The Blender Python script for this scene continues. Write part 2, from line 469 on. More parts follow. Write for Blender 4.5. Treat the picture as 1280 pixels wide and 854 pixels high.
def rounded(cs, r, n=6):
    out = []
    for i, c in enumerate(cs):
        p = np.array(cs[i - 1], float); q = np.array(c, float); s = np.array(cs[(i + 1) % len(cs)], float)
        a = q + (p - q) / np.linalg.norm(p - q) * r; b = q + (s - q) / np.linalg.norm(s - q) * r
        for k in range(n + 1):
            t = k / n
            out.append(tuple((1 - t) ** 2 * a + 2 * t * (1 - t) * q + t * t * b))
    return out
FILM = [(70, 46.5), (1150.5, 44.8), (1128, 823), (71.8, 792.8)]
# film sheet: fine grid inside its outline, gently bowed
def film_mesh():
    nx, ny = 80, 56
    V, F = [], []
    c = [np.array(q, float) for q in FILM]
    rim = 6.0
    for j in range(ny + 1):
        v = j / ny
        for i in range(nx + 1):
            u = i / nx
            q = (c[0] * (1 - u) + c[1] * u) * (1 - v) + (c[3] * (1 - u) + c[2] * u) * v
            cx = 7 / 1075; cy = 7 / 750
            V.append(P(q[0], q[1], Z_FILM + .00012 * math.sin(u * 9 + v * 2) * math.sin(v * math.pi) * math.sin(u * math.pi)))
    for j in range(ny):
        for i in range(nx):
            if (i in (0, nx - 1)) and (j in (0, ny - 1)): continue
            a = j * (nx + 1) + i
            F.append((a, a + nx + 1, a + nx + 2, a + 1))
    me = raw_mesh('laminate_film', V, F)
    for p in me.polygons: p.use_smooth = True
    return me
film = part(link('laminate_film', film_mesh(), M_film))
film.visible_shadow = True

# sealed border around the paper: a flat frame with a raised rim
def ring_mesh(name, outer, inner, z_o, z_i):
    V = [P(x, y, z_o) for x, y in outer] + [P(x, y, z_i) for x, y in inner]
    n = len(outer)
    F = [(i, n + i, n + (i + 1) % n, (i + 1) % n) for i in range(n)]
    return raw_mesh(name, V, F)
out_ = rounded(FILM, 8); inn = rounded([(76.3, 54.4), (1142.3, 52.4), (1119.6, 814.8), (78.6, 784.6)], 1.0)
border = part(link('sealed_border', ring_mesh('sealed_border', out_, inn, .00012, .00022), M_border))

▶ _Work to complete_
Repeat back the data above, exact to the last character.

▶ _Output for this task_
The Blender Python script for this scene continues. Write part 2, from line 469 on. More parts follow. Write for Blender 4.5. Treat the picture as 1280 pixels wide and 854 pixels high.
def rounded(cs, r, n=6):
    out = []
    for i, c in enumerate(cs):
        p = np.array(cs[i - 1], float); q = np.array(c, float); s = np.array(cs[(i + 1) % len(cs)], float)
        a = q + (p - q) / np.linalg.norm(p - q) * r; b = q + (s - q) / np.linalg.norm(s - q) * r
        for k in range(n + 1):
            t = k / n
            out.append(tuple((1 - t) ** 2 * a + 2 * t * (1 - t) * q + t * t * b))
    return out
FILM = [(70, 46.5), (1150.5, 44.8), (1128, 823), (71.8, 792.8)]
# film sheet: fine grid inside its outline, gently bowed
def film_mesh():
    nx, ny = 80, 56
    V, F = [], []
    c = [np.array(q, float) for q in FILM]
    rim = 6.0
    for j in range(ny + 1):
        v = j / ny
        for i in range(nx + 1):
            u = i / nx
            q = (c[0] * (1 - u) + c[1] * u) * (1 - v) + (c[3] * (1 - u) + c[2] * u) * v
            cx = 7 / 1075; cy = 7 / 750
            V.append(P(q[0], q[1], Z_FILM + .00012 * math.sin(u * 9 + v * 2) * math.sin(v * math.pi) * math.sin(u * math.pi)))
    for j in range(ny):
        for i in range(nx):
            if (i in (0, nx - 1)) and (j in (0, ny - 1)): continue
            a = j * (nx + 1) + i
            F.append((a, a + nx + 1, a + nx + 2, a + 1))
    me = raw_mesh('laminate_film', V, F)
    for p in me.polygons: p.use_smooth = True
    return me
film = part(link('laminate_film', film_mesh(), M_film))
film.visible_shadow = True

# sealed border around the paper: a flat frame with a raised rim
def ring_mesh(name, outer, inner, z_o, z_i):
    V = [P(x, y, z_o) for x, y in outer] + [P(x, y, z_i) for x, y in inner]
    n = len(outer)
    F = [(i, n + i, n + (i + 1) % n, (i + 1) % n) for i in range(n)]
    return raw_mesh(name, V, F)
out_ = rounded(FILM, 8); inn = rounded([(76.3, 54.4), (1142.3, 52.4), (1119.6, 814.8), (78.6, 784.6)], 1.0)
border = part(link('sealed_border', ring_mesh('sealed_border', out_, inn, .00012, .00022), M_border))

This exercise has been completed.